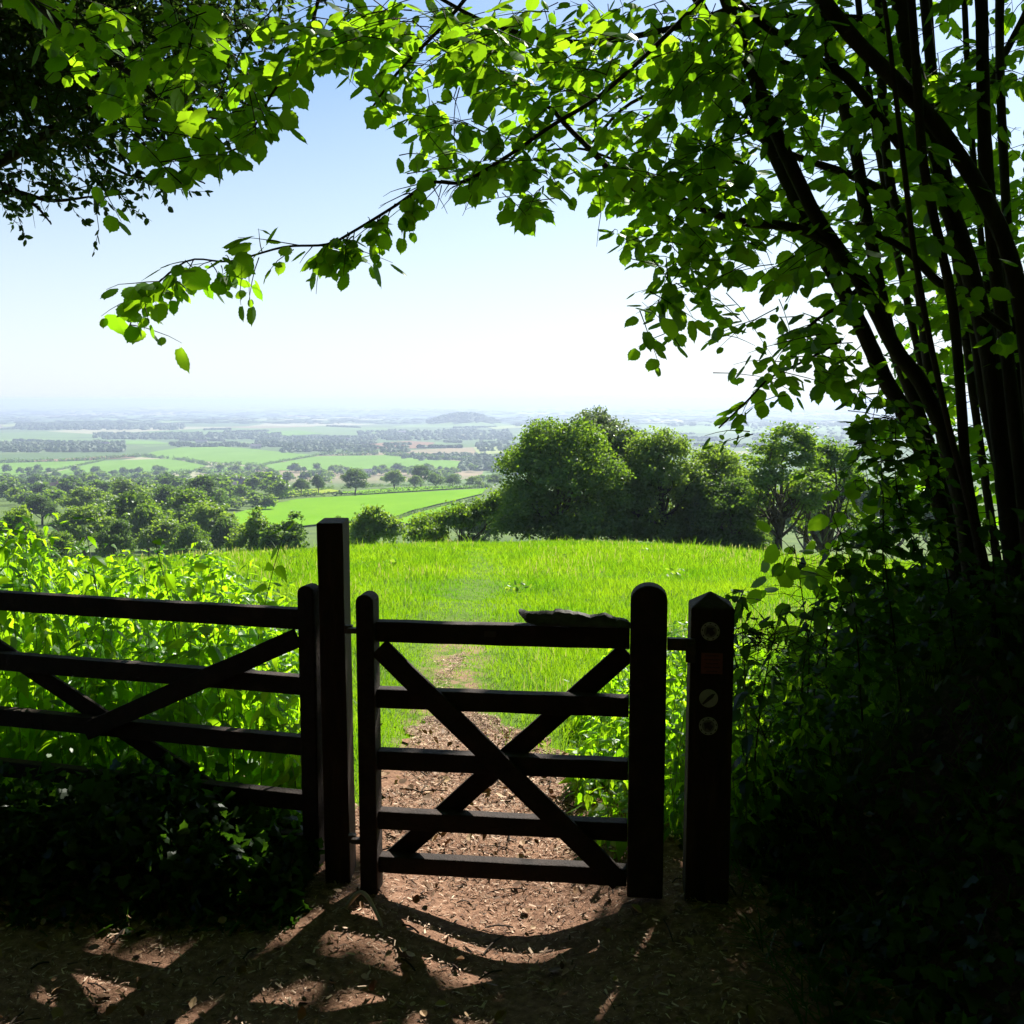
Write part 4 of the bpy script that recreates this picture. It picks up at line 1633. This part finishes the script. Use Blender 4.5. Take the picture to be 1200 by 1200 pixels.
def place_tree(proto, loc, w, h, rz, mat, name, label, group=None, trunk=True, catg='tree'):
    g = empty(name, loc, rz, label=label, cat=catg, group=group)
    cm, tm = proto
    key = (cm.name, mat)
    if key not in VAR:
        c2 = cm.copy()
        c2.materials.clear()
        c2.materials.append(M[mat])
        VAR[key] = c2
        if not tm.materials:
            tm.materials.append(M['treebark'])
    o = bpy.data.objects.new('crown', VAR[key])
    COL.objects.link(o)
    o.parent = g
    o.scale = (w, w, h)
    if trunk:
        o = bpy.data.objects.new('trunk', tm)
        COL.objects.link(o)
        o.parent = g
        o.scale = (w, w, h)
    return g


VAR = {}
MID = [proto_tree(40+k, 620, 13, .042, .026) for k in range(4)]
FAR = [proto_tree(60+k, 70, 8, .16, .05) for k in range(6)]
MIDT = [  # px, top, width px, distance, tint, label
    (95, 588, 70, 165, 'tree_b', 'pale round-headed tree beyond the nettles, near the left edge'),
    (150, 572, 92, 185, 'tree_a', 'big green tree rising tallest in the wood beyond the nettles'),
    (215, 566, 88, 200, 'tree_a', 'dark round tree behind the big green tree in the wood'),
    (185, 600, 62, 150, 'tree_b', 'pale lower tree at the near edge of the wood'),
    (243, 580, 64, 170, 'tree_b', 'yellow-green tree at the right end of the wood'),
    (262, 598, 46, 150, 'tree_d', 'dark tree at the near right end of the wood'),
    (132, 604, 50, 140, 'tree_d', 'dark tree low at the near edge of the wood'),
    (222, 604, 50, 142, 'tree_a', 'green bushy tree just left of the pale leafy bush'),
    (100, 566, 66, 300, 'tree_b', 'light hazy tree behind the pale round-headed tree'),
    (236, 549, 62, 330, 'tree_d', 'dark domed tree above the wood near the village'),
    (45, 575, 44, 300, 'tree_d', 'dark hazy tree by the reddish barn'),
    (18, 590, 60, 120, 'tree_b', 'pale leafy tree at the very left behind the nettles'),
    (70, 600, 34, 240, 'tree_d', 'small dark tree next to the reddish barn'),
    (170, 586, 60, 170, 'tree_a', 'green round tree filling the middle of the wood'),
    (120, 584, 56, 190, 'tree_d', 'dark tree between the pale round-headed tree and the big green tree'),
    (268, 600, 36, 180, 'tree_b', 'pale small tree at the corner of the green middle field'),
    (60, 618, 60, 130, 'tree_a', 'leafy low tree in front of the reddish barn'),
    (195, 560, 60, 290, 'tree_d', 'hazy dark tree showing over the top of the wood'),
    (150, 556, 56, 340, 'tree_b', 'pale hazy tree over the left half of the wood'),
]
SLOPET = [
    (893, 588, 46, 110, 'tree_b', 'pale bright tree seen low between the clump and the forked tree'),
    (945, 560, 60, 150, 'tree_d', 'dark hazy tree on the slope behind the forked tree'),
    (1000, 552, 64, 170, 'tree_a', 'green tree on the slope glimpsed through the sapling leaves'),
    (870, 566, 50, 200, 'tree_d', 'hazy tree far down the slope behind the right shoulder of the clump'),
    (1050, 560, 60, 140, 'tree_d', 'dark tree on the slope glimpsed behind the hazel stems'),
    (1260, 556, 90, 120, 'tree_a', 'green tree on the slope out beyond the hazel stems'),
    (1105, 566, 60, 160, 'tree_b', 'pale tree on the slope seen between the hazel stems'),
    (560, 590, 60, 120, 'tree_d', 'dark tree down the slope behind the twisted thorn'),
    (395, 606, 40, 130, 'tree_d', 'dark low tree behind the tall gate post'),
]
for i, (px, top, wp, Y, mt, lab) in enumerate(SLOPET):
    x = (px-600)/1200*Y
    zb = float(zterr(x, Y))
    place_tree(MID[(i+1) % 4], (x, Y, zb), wp/1200*Y*1.2, float(P(px, top, Y)[2])-zb, rs.uniform(0, 6.28), mt, 'slope_tree', lab, 'trees on the slope below the pasture')
for i, (px, top, wp, Y, mt, lab) in enumerate(MIDT):
    x = (px-600)/1200*Y
    zb = float(zterr(x, Y))
    h = float(P(px, top+(9 if px > 170 else 5), Y)[2])-zb
    place_tree(MID[i % 4], (x, Y, zb), 1.12*wp/1200*Y, h, rs.uniform(0, 6.28), mt, 'wood_tree', lab, 'trees of the wood beyond the nettles')

# trees round the green middle field
EDGE = [
    (415, 549, 38, 560, 'tree_d', 'spreading lone tree on the top hedge of the green field'),
    (352, 561, 26, 560, 'tree_d', 'dark thick tree at the left of the lone field tree'),
    (372, 556, 20, 575, 'tree_d', 'narrow dark tree between the thick tree and the lone tree'),
    (462, 551, 28, 640, 'tree_a', 'round tree just right of the lone field tree'),
    (493, 545, 28, 700, 'tree_d', 'tall dark tree, highest in the row behind the field'),
    (486, 557, 22, 660, 'tree_a', 'round green tree in front of the tall dark tree'),
    (510, 554, 24, 670, 'tree_a', 'broad low tree right of the tall dark tree'),
    (530, 556, 22, 680, 'tree_d', 'rounded hazy tree further right in the row'),
    (556, 558, 26, 690, 'tree_b', 'pale tree near the right end of the row'),
    (580, 556, 24, 700, 'tree_a', 'last tree of the row, beside the big clump'),
]
for i, (px, top, wp, Y, mt, lab) in enumerate(EDGE):
    x = (px-600)/1200*Y
    zb = float(zterr(x, Y))
    h = float(P(px, top, Y)[2])-zb
    place_tree(MID[i % 4], (x, Y, zb), wp/1200*Y, max(h, 6.), rs.uniform(0, 6.28), mt, 'field_tree', lab, 'trees round the green middle field')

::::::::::

▶ _What to work on_: Set down the complete material exactly, but do not include the images.

▶ _The answer_:
Write part 4 of the bpy script that recreates this picture. It picks up at line 1633. This part finishes the script. Use Blender 4.5. Take the picture to be 1200 by 1200 pixels.
def place_tree(proto, loc, w, h, rz, mat, name, label, group=None, trunk=True, catg='tree'):
    g = empty(name, loc, rz, label=label, cat=catg, group=group)
    cm, tm = proto
    key = (cm.name, mat)
    if key not in VAR:
        c2 = cm.copy()
        c2.materials.clear()
        c2.materials.append(M[mat])
        VAR[key] = c2
        if not tm.materials:
            tm.materials.append(M['treebark'])
    o = bpy.data.objects.new('crown', VAR[key])
    COL.objects.link(o)
    o.parent = g
    o.scale = (w, w, h)
    if trunk:
        o = bpy.data.objects.new('trunk', tm)
        COL.objects.link(o)
        o.parent = g
        o.scale = (w, w, h)
    return g


VAR = {}
MID = [proto_tree(40+k, 620, 13, .042, .026) for k in range(4)]
FAR = [proto_tree(60+k, 70, 8, .16, .05) for k in range(6)]
MIDT = [  # px, top, width px, distance, tint, label
    (95, 588, 70, 165, 'tree_b', 'pale round-headed tree beyond the nettles, near the left edge'),
    (150, 572, 92, 185, 'tree_a', 'big green tree rising tallest in the wood beyond the nettles'),
    (215, 566, 88, 200, 'tree_a', 'dark round tree behind the big green tree in the wood'),
    (185, 600, 62, 150, 'tree_b', 'pale lower tree at the near edge of the wood'),
    (243, 580, 64, 170, 'tree_b', 'yellow-green tree at the right end of the wood'),
    (262, 598, 46, 150, 'tree_d', 'dark tree at the near right end of the wood'),
    (132, 604, 50, 140, 'tree_d', 'dark tree low at the near edge of the wood'),
    (222, 604, 50, 142, 'tree_a', 'green bushy tree just left of the pale leafy bush'),
    (100, 566, 66, 300, 'tree_b', 'light hazy tree behind the pale round-headed tree'),
    (236, 549, 62, 330, 'tree_d', 'dark domed tree above the wood near the village'),
    (45, 575, 44, 300, 'tree_d', 'dark hazy tree by the reddish barn'),
    (18, 590, 60, 120, 'tree_b', 'pale leafy tree at the very left behind the nettles'),
    (70, 600, 34, 240, 'tree_d', 'small dark tree next to the reddish barn'),
    (170, 586, 60, 170, 'tree_a', 'green round tree filling the middle of the wood'),
    (120, 584, 56, 190, 'tree_d', 'dark tree between the pale round-headed tree and the big green tree'),
    (268, 600, 36, 180, 'tree_b', 'pale small tree at the corner of the green middle field'),
    (60, 618, 60, 130, 'tree_a', 'leafy low tree in front of the reddish barn'),
    (195, 560, 60, 290, 'tree_d', 'hazy dark tree showing over the top of the wood'),
    (150, 556, 56, 340, 'tree_b', 'pale hazy tree over the left half of the wood'),
]
SLOPET = [
    (893, 588, 46, 110, 'tree_b', 'pale bright tree seen low between the clump and the forked tree'),
    (945, 560, 60, 150, 'tree_d', 'dark hazy tree on the slope behind the forked tree'),
    (1000, 552, 64, 170, 'tree_a', 'green tree on the slope glimpsed through the sapling leaves'),
    (870, 566, 50, 200, 'tree_d', 'hazy tree far down the slope behind the right shoulder of the clump'),
    (1050, 560, 60, 140, 'tree_d', 'dark tree on the slope glimpsed behind the hazel stems'),
    (1260, 556, 90, 120, 'tree_a', 'green tree on the slope out beyond the hazel stems'),
    (1105, 566, 60, 160, 'tree_b', 'pale tree on the slope seen between the hazel stems'),
    (560, 590, 60, 120, 'tree_d', 'dark tree down the slope behind the twisted thorn'),
    (395, 606, 40, 130, 'tree_d', 'dark low tree behind the tall gate post'),
]
for i, (px, top, wp, Y, mt, lab) in enumerate(SLOPET):
    x = (px-600)/1200*Y
    zb = float(zterr(x, Y))
    place_tree(MID[(i+1) % 4], (x, Y, zb), wp/1200*Y*1.2, float(P(px, top, Y)[2])-zb, rs.uniform(0, 6.28), mt, 'slope_tree', lab, 'trees on the slope below the pasture')
for i, (px, top, wp, Y, mt, lab) in enumerate(MIDT):
    x = (px-600)/1200*Y
    zb = float(zterr(x, Y))
    h = float(P(px, top+(9 if px > 170 else 5), Y)[2])-zb
    place_tree(MID[i % 4], (x, Y, zb), 1.12*wp/1200*Y, h, rs.uniform(0, 6.28), mt, 'wood_tree', lab, 'trees of the wood beyond the nettles')

# trees round the green middle field
EDGE = [
    (415, 549, 38, 560, 'tree_d', 'spreading lone tree on the top hedge of the green field'),
    (352, 561, 26, 560, 'tree_d', 'dark thick tree at the left of the lone field tree'),
    (372, 556, 20, 575, 'tree_d', 'narrow dark tree between the thick tree and the lone tree'),
    (462, 551, 28, 640, 'tree_a', 'round tree just right of the lone field tree'),
    (493, 545, 28, 700, 'tree_d', 'tall dark tree, highest in the row behind the field'),
    (486, 557, 22, 660, 'tree_a', 'round green tree in front of the tall dark tree'),
    (510, 554, 24, 670, 'tree_a', 'broad low tree right of the tall dark tree'),
    (530, 556, 22, 680, 'tree_d', 'rounded hazy tree further right in the row'),
    (556, 558, 26, 690, 'tree_b', 'pale tree near the right end of the row'),
    (580, 556, 24, 700, 'tree_a', 'last tree of the row, beside the big clump'),
]
for i, (px, top, wp, Y, mt, lab) in enumerate(EDGE):
    x = (px-600)/1200*Y
    zb = float(zterr(x, Y))
    h = float(P(px, top, Y)[2])-zb
    place_tree(MID[i % 4], (x, Y, zb), wp/1200*Y, max(h, 6.), rs.uniform(0, 6.28), mt, 'field_tree', lab, 'trees round the green middle field')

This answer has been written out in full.